Risk:Reward Calculator

Calculate risk:reward ratio, potential profit/loss, and minimum win rate for profitability. Essential tool for every trader.

Entry price
Stop loss
Take profit
Position size (lots)
Result

About Risk:Reward

Minimum R:R
Most professional traders aim for at least 1:2 R:R — risking $1 to make $2. This allows profitability even with a 40% win rate.
Breakeven win rate
At 1:1 R:R you need 50% wins. At 1:2 you need only 33.3%. At 1:3 you only need 25%.
Expectancy
Expected value = (Win% × Avg Win) − (Loss% × Avg Loss). Positive expectancy = profitable system over time.

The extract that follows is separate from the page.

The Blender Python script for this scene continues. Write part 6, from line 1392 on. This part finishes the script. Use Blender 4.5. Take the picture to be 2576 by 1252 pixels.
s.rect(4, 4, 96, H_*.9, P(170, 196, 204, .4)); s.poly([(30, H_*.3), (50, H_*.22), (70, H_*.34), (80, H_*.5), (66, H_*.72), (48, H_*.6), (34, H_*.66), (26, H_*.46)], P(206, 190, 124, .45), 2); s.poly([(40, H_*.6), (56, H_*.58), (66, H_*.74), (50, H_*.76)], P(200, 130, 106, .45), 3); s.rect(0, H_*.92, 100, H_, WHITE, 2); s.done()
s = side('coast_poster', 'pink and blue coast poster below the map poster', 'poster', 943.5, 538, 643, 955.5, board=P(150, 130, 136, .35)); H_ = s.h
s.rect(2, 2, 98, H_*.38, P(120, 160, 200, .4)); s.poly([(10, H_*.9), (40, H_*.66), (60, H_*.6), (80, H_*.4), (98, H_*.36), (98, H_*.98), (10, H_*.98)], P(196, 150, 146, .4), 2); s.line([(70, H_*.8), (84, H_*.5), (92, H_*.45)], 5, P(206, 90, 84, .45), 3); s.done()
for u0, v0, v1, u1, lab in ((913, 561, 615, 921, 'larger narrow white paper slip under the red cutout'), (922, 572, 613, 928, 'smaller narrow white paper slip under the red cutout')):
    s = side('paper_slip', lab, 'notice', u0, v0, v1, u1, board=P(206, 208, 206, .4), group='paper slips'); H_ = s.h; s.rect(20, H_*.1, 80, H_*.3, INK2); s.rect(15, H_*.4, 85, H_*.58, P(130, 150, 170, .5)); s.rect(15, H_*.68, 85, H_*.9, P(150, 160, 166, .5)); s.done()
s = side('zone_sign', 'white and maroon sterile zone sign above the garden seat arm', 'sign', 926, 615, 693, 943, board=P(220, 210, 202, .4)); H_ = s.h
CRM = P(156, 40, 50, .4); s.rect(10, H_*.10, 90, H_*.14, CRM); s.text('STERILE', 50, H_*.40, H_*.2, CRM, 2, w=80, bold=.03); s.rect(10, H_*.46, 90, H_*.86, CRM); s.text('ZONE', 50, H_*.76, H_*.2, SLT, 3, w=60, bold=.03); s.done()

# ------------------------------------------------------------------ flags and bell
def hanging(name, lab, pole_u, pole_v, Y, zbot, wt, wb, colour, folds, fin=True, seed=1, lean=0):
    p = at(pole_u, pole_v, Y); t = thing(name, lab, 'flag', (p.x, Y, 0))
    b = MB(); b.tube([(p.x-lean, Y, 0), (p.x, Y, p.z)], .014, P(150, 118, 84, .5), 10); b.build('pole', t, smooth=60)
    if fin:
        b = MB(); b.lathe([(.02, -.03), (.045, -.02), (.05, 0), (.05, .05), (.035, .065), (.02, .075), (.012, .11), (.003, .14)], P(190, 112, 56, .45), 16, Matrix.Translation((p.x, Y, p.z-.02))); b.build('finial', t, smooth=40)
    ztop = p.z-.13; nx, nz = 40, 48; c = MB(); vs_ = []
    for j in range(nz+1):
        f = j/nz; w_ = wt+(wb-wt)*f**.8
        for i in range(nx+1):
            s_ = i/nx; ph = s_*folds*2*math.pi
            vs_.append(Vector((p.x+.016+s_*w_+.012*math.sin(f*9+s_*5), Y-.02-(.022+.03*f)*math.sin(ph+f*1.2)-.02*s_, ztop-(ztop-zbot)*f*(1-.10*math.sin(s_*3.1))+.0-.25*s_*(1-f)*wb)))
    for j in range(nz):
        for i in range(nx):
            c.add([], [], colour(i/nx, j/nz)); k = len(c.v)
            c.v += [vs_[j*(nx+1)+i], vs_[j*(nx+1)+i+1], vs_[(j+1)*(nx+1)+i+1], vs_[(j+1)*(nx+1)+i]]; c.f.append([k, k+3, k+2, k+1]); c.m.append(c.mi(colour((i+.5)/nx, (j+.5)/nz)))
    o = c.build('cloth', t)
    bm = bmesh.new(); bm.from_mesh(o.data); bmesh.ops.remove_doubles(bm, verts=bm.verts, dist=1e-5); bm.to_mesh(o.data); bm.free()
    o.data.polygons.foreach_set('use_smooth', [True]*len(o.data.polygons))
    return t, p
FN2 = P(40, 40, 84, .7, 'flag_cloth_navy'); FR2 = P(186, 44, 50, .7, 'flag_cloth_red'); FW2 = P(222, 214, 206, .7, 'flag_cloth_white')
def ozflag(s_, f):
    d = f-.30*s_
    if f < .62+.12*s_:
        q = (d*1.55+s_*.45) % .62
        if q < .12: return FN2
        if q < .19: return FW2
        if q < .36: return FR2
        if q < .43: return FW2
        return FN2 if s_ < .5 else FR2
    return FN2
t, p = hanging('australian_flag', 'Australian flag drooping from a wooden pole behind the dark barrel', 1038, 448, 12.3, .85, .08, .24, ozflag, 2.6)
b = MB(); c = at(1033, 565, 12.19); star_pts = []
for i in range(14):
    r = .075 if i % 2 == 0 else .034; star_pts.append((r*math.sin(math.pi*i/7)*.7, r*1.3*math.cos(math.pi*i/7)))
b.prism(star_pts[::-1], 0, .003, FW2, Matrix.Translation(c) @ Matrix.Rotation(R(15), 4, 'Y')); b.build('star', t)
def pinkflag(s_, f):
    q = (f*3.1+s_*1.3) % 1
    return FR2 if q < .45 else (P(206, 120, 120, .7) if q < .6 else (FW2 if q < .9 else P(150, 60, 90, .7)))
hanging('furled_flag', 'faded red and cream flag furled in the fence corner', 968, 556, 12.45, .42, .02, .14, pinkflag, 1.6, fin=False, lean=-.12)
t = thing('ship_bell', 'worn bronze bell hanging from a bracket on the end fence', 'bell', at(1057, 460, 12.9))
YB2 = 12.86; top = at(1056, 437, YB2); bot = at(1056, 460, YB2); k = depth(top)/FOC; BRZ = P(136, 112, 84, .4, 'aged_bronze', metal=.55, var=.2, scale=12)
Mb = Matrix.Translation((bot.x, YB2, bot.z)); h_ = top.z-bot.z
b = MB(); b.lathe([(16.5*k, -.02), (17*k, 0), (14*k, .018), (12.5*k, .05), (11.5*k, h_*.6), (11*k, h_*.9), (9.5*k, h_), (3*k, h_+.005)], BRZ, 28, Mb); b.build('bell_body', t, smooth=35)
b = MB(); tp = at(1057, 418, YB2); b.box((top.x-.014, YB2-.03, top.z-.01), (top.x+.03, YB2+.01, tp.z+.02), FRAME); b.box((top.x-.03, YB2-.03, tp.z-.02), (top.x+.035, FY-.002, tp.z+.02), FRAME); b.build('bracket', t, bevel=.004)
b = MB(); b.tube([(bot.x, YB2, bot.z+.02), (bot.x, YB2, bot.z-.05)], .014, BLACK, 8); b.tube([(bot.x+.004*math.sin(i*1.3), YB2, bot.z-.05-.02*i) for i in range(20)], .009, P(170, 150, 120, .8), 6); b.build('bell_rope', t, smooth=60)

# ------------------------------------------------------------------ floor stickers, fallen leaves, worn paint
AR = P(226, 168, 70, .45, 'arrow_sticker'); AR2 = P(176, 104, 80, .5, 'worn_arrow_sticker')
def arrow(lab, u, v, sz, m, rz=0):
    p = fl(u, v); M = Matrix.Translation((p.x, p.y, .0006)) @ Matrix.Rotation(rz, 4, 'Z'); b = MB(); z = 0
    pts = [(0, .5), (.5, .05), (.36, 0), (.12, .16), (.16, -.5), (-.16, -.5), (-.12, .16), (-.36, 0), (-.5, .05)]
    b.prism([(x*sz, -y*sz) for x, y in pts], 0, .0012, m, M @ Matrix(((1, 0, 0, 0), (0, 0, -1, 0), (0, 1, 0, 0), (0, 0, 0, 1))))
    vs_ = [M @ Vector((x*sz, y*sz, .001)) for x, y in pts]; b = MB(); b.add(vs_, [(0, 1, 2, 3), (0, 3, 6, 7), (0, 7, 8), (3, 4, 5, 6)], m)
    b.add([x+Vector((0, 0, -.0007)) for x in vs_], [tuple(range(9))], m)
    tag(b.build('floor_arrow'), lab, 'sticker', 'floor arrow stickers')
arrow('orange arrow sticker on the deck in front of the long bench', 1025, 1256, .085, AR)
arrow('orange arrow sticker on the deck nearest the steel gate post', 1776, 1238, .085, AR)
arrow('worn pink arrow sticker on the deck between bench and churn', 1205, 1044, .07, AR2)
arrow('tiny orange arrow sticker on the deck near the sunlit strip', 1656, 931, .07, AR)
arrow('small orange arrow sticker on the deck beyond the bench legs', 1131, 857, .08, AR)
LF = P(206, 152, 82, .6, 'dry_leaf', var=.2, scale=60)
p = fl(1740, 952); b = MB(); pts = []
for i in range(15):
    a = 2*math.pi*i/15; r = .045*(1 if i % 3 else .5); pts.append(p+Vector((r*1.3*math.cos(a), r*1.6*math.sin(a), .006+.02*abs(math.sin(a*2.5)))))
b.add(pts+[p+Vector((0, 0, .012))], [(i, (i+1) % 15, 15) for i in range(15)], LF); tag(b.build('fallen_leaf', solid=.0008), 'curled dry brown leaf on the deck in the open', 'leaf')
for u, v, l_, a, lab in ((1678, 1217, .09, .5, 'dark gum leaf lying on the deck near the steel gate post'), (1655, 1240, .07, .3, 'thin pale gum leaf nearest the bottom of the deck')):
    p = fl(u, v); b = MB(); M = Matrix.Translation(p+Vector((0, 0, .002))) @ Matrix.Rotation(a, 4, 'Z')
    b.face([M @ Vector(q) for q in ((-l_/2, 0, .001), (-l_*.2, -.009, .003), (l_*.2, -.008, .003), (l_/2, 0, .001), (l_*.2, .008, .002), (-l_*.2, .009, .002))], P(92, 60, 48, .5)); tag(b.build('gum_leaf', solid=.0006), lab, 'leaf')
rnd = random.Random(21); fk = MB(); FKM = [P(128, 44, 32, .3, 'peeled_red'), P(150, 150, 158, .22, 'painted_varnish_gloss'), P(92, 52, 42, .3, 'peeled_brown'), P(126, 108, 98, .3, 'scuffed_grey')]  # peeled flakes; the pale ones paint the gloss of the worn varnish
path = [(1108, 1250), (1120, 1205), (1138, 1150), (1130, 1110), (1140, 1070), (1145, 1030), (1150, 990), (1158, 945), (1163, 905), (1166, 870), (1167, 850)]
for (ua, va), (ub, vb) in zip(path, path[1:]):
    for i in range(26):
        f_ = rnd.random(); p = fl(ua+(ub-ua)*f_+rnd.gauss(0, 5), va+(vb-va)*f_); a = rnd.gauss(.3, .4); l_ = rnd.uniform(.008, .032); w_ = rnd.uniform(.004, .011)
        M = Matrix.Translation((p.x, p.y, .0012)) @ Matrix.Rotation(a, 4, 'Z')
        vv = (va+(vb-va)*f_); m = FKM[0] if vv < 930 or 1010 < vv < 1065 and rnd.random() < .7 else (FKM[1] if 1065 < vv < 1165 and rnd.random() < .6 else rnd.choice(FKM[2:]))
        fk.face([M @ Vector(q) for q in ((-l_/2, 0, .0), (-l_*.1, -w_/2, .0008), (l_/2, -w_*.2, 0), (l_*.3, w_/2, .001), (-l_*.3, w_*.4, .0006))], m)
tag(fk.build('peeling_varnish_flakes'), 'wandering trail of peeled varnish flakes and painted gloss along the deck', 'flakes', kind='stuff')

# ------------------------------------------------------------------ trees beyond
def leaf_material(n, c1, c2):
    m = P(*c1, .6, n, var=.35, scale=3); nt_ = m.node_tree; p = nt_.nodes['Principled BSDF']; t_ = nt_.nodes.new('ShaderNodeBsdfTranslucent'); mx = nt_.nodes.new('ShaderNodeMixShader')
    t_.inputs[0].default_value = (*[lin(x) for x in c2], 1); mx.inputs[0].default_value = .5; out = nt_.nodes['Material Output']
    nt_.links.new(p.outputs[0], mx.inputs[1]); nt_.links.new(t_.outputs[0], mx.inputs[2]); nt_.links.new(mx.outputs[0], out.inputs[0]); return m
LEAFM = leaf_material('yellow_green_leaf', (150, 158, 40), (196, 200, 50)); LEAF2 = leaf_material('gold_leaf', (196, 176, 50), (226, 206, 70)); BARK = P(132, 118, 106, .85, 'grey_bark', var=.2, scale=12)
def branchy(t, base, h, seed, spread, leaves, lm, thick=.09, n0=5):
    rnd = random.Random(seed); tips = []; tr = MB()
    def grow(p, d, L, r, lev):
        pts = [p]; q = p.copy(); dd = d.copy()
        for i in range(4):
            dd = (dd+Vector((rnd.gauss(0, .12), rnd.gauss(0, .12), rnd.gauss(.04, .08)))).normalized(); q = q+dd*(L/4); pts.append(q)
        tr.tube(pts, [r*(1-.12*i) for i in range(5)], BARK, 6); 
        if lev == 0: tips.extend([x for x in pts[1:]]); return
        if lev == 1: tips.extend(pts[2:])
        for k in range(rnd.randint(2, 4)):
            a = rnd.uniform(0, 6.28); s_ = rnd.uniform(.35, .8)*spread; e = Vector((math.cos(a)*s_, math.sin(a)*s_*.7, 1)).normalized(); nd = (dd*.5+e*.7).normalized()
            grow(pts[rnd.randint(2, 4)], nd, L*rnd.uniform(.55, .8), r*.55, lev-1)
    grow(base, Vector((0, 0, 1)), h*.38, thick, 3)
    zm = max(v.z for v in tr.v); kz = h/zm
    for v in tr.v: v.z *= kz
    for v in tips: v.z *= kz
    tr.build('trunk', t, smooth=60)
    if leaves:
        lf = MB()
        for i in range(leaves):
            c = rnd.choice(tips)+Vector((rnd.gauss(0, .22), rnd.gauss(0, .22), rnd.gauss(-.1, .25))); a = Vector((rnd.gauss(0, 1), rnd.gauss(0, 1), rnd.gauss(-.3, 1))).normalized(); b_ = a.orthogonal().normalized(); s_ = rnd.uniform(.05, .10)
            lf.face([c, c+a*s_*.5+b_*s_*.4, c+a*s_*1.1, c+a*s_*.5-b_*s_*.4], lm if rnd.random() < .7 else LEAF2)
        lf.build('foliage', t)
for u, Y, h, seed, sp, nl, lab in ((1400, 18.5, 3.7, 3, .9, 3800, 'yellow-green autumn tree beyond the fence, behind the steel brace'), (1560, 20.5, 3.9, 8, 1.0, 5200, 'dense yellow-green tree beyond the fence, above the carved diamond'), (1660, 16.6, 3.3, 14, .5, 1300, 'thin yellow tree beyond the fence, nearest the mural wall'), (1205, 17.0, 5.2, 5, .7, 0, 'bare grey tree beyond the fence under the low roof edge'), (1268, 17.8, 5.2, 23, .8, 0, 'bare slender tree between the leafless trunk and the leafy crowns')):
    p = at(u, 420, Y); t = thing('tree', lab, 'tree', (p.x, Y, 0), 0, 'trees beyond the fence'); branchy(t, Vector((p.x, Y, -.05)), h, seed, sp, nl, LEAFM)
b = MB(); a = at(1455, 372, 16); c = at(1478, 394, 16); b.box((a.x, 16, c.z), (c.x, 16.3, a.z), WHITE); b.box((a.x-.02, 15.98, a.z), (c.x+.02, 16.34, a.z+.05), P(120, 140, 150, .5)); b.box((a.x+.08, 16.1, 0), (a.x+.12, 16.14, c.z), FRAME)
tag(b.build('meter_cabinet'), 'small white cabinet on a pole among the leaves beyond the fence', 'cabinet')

Frequently Asked Questions

What is risk-reward ratio?
The risk-reward ratio (R:R) compares the potential profit of a trade to its potential loss. A 1:2 R:R means you risk $1 to potentially make $2. It is calculated as: (Take Profit distance) / (Stop Loss distance).
What is the minimum R:R ratio I should trade?
Most professional traders require at least 1:1.5 or 1:2. At 1:2, you can be profitable with only a 34% win rate. At 1:3, you only need a 25% win rate. Never take trades where the potential loss exceeds the potential gain.
How does R:R relate to win rate?
Breakeven win rate = 1 / (1 + R:R ratio). At 1:1 → 50% needed. At 1:2 → 33.3%. At 1:3 → 25%. A strategy with 1:3 R:R and 35% win rate has positive expectancy and is profitable over time.
What is trading expectancy?
Expectancy = (Win% × Average Win) − (Loss% × Average Loss). Positive expectancy means the strategy makes money over time. Example: 40% wins at $200, 60% losses at $100 = (0.4×200) − (0.6×100) = $80−$60 = $20 positive expectancy per trade.
Should I always move stop loss to break even?
Moving stop loss to breakeven after a certain profit protects capital and eliminates the original risk. However, doing it too early increases premature stop-outs. A common rule: move to breakeven once trade moves 1R in your favour.